### EXTRACTED ENTRIES

........

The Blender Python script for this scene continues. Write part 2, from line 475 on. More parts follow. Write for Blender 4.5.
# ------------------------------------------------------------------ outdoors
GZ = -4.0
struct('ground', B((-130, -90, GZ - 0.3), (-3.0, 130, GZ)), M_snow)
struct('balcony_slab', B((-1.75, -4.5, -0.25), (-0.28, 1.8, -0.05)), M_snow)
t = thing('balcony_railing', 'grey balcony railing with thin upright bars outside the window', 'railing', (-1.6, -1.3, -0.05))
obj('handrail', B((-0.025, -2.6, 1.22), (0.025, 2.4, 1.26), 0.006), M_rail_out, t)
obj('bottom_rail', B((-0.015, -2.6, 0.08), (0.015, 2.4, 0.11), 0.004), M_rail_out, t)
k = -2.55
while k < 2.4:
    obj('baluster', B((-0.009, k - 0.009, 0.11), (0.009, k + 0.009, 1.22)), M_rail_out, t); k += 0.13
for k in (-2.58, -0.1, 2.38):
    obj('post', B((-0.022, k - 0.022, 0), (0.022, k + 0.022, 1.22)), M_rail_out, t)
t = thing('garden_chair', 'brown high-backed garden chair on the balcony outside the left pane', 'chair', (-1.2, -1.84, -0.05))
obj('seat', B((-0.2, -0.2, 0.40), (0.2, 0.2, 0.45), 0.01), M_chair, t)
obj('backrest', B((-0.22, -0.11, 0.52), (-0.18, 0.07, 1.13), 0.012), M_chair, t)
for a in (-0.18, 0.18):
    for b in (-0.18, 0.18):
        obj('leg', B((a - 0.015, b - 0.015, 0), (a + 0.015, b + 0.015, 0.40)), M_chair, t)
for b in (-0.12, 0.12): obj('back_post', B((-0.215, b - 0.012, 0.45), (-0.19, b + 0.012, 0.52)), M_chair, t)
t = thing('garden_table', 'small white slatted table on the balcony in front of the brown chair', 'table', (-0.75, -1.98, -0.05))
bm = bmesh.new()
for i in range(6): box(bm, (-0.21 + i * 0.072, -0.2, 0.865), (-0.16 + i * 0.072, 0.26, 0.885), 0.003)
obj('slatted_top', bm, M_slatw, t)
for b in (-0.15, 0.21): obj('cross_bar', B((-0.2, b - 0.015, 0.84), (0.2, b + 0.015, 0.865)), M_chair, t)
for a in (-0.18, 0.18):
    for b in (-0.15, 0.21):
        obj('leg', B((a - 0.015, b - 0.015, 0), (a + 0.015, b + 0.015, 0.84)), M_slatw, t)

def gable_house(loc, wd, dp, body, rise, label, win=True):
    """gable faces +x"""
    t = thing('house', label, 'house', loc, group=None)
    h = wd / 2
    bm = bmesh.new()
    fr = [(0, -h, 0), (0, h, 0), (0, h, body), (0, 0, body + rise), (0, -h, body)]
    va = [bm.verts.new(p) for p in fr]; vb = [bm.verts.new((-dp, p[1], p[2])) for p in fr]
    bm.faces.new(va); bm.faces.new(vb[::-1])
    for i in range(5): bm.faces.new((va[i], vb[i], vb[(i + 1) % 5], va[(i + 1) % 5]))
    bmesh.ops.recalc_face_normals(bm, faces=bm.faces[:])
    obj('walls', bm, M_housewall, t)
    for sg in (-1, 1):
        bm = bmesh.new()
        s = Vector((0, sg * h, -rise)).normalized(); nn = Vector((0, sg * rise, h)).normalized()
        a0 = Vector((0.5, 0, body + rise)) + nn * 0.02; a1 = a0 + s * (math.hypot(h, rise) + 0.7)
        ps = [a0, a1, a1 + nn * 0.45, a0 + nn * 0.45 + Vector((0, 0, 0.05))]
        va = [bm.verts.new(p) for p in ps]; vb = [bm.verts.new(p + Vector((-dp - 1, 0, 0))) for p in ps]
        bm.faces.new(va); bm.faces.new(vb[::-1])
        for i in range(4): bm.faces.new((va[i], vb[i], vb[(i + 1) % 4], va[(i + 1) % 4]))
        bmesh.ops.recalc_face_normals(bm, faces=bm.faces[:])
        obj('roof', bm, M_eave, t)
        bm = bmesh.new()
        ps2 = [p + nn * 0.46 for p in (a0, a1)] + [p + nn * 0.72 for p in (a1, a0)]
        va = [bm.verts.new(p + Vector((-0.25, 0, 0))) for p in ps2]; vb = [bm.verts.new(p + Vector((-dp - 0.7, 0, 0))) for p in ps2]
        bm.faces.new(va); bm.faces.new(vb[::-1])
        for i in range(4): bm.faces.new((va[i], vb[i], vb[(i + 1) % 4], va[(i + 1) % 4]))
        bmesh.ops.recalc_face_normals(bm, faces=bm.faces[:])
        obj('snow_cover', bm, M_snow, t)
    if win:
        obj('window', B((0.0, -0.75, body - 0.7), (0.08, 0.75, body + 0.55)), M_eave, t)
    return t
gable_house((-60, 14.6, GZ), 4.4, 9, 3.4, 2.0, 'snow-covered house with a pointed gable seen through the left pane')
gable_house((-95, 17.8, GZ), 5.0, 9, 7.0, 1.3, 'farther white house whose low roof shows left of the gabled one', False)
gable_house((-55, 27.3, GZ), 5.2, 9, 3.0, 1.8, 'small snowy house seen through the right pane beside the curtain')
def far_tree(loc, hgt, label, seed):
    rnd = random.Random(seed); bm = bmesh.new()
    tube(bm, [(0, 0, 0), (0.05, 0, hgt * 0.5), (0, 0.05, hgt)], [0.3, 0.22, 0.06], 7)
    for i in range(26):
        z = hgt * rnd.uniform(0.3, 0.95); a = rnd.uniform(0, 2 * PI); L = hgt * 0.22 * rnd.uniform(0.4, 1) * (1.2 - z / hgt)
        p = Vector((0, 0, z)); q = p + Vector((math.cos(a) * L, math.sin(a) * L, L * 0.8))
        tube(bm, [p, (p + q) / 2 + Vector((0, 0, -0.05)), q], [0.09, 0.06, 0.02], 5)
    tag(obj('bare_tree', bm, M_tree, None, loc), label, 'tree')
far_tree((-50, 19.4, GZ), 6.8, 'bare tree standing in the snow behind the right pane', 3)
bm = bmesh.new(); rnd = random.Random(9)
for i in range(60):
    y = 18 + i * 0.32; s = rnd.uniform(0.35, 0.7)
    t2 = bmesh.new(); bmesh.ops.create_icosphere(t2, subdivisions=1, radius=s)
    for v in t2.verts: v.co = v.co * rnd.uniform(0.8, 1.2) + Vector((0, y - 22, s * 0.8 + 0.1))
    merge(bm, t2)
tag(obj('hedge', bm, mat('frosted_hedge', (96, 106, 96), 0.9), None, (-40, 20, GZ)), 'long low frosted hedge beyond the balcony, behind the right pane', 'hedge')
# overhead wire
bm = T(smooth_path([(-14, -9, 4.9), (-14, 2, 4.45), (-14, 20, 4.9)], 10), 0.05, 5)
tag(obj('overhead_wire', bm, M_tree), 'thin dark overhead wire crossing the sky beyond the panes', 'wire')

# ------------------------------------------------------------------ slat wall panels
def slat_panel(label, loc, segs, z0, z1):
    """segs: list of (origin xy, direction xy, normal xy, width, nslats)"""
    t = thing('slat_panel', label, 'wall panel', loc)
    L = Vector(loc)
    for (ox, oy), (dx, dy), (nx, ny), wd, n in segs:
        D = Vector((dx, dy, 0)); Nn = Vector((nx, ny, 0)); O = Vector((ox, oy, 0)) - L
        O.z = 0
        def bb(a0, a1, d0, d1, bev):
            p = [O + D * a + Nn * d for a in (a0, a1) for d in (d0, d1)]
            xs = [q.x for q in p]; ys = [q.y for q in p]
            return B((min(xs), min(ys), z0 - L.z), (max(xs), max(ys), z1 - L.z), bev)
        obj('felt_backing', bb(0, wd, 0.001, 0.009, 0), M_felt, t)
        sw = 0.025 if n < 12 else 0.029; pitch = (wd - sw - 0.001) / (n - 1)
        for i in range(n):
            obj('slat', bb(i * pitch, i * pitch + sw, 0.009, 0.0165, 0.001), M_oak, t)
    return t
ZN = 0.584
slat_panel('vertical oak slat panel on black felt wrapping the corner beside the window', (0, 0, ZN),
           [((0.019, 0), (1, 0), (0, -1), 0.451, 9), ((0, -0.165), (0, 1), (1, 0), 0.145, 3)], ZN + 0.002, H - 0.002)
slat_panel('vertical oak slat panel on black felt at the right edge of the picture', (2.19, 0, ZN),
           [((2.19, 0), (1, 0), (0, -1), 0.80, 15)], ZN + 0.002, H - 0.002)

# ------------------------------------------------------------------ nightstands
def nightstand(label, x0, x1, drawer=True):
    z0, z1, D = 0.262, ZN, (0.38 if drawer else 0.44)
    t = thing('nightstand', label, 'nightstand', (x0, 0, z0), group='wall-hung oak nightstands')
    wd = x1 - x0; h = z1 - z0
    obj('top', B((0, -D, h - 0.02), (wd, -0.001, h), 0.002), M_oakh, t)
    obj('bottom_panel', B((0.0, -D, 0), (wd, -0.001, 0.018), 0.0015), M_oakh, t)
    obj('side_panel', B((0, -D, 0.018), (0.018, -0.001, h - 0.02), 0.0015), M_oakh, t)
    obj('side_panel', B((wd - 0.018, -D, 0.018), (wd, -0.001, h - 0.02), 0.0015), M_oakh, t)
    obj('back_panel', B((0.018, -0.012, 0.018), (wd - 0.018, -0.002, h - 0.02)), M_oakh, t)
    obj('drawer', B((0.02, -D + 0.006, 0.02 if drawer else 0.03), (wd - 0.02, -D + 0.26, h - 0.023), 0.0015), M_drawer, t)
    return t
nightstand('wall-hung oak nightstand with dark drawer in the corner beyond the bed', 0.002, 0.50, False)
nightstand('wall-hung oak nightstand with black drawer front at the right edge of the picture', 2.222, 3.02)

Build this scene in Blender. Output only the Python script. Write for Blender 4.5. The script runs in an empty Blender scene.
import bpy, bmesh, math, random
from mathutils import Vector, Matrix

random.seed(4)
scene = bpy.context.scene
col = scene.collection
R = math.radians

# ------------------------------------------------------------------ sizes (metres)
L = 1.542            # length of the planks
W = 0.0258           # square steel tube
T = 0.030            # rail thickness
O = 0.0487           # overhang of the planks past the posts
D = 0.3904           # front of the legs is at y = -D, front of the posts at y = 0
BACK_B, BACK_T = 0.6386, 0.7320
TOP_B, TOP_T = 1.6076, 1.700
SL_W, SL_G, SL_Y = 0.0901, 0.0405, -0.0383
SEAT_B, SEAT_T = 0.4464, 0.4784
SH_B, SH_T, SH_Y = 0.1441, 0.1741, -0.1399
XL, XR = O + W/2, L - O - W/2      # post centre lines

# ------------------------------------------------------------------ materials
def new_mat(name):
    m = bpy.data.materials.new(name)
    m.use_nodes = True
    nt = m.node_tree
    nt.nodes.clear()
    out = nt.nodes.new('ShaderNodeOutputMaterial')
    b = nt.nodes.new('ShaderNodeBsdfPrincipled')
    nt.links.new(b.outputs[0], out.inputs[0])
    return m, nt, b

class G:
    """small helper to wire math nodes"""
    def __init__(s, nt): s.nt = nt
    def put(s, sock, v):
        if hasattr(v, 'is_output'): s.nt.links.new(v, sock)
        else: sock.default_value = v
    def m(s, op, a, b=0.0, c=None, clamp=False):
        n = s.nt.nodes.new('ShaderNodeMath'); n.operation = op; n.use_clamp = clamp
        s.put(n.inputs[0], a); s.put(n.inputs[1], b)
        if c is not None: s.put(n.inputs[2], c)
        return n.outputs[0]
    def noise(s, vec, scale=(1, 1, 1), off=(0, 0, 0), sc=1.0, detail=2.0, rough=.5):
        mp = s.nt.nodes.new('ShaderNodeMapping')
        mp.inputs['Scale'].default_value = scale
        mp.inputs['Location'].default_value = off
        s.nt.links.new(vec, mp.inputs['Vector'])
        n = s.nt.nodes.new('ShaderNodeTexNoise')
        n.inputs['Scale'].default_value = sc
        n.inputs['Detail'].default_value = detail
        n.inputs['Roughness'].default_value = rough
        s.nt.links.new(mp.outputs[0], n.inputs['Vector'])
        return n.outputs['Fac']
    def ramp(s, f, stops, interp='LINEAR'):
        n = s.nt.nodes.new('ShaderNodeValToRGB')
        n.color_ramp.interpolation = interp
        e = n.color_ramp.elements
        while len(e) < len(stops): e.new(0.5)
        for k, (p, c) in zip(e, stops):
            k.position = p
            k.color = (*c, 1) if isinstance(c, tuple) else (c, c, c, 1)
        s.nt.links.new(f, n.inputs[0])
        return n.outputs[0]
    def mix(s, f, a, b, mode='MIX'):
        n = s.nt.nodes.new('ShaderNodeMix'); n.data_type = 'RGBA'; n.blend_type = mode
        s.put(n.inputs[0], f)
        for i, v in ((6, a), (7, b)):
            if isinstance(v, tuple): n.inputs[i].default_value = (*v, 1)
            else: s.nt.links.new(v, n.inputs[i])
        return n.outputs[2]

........

### WHAT TO DO
Exactly repeat the lines above, from the opening line through the one with "0.84)), M_slatw, t)", and include nothing else.

### TASK ANSWER
The Blender Python script for this scene continues. Write part 2, from line 475 on. More parts follow. Write for Blender 4.5.
# ------------------------------------------------------------------ outdoors
GZ = -4.0
struct('ground', B((-130, -90, GZ - 0.3), (-3.0, 130, GZ)), M_snow)
struct('balcony_slab', B((-1.75, -4.5, -0.25), (-0.28, 1.8, -0.05)), M_snow)
t = thing('balcony_railing', 'grey balcony railing with thin upright bars outside the window', 'railing', (-1.6, -1.3, -0.05))
obj('handrail', B((-0.025, -2.6, 1.22), (0.025, 2.4, 1.26), 0.006), M_rail_out, t)
obj('bottom_rail', B((-0.015, -2.6, 0.08), (0.015, 2.4, 0.11), 0.004), M_rail_out, t)
k = -2.55
while k < 2.4:
    obj('baluster', B((-0.009, k - 0.009, 0.11), (0.009, k + 0.009, 1.22)), M_rail_out, t); k += 0.13
for k in (-2.58, -0.1, 2.38):
    obj('post', B((-0.022, k - 0.022, 0), (0.022, k + 0.022, 1.22)), M_rail_out, t)
t = thing('garden_chair', 'brown high-backed garden chair on the balcony outside the left pane', 'chair', (-1.2, -1.84, -0.05))
obj('seat', B((-0.2, -0.2, 0.40), (0.2, 0.2, 0.45), 0.01), M_chair, t)
obj('backrest', B((-0.22, -0.11, 0.52), (-0.18, 0.07, 1.13), 0.012), M_chair, t)
for a in (-0.18, 0.18):
    for b in (-0.18, 0.18):
        obj('leg', B((a - 0.015, b - 0.015, 0), (a + 0.015, b + 0.015, 0.40)), M_chair, t)
for b in (-0.12, 0.12): obj('back_post', B((-0.215, b - 0.012, 0.45), (-0.19, b + 0.012, 0.52)), M_chair, t)
t = thing('garden_table', 'small white slatted table on the balcony in front of the brown chair', 'table', (-0.75, -1.98, -0.05))
bm = bmesh.new()
for i in range(6): box(bm, (-0.21 + i * 0.072, -0.2, 0.865), (-0.16 + i * 0.072, 0.26, 0.885), 0.003)
obj('slatted_top', bm, M_slatw, t)
for b in (-0.15, 0.21): obj('cross_bar', B((-0.2, b - 0.015, 0.84), (0.2, b + 0.015, 0.865)), M_chair, t)
for a in (-0.18, 0.18):
    for b in (-0.15, 0.21):
        obj('leg', B((a - 0.015, b - 0.015, 0), (a + 0.015, b + 0.015, 0.84)), M_slatw, t)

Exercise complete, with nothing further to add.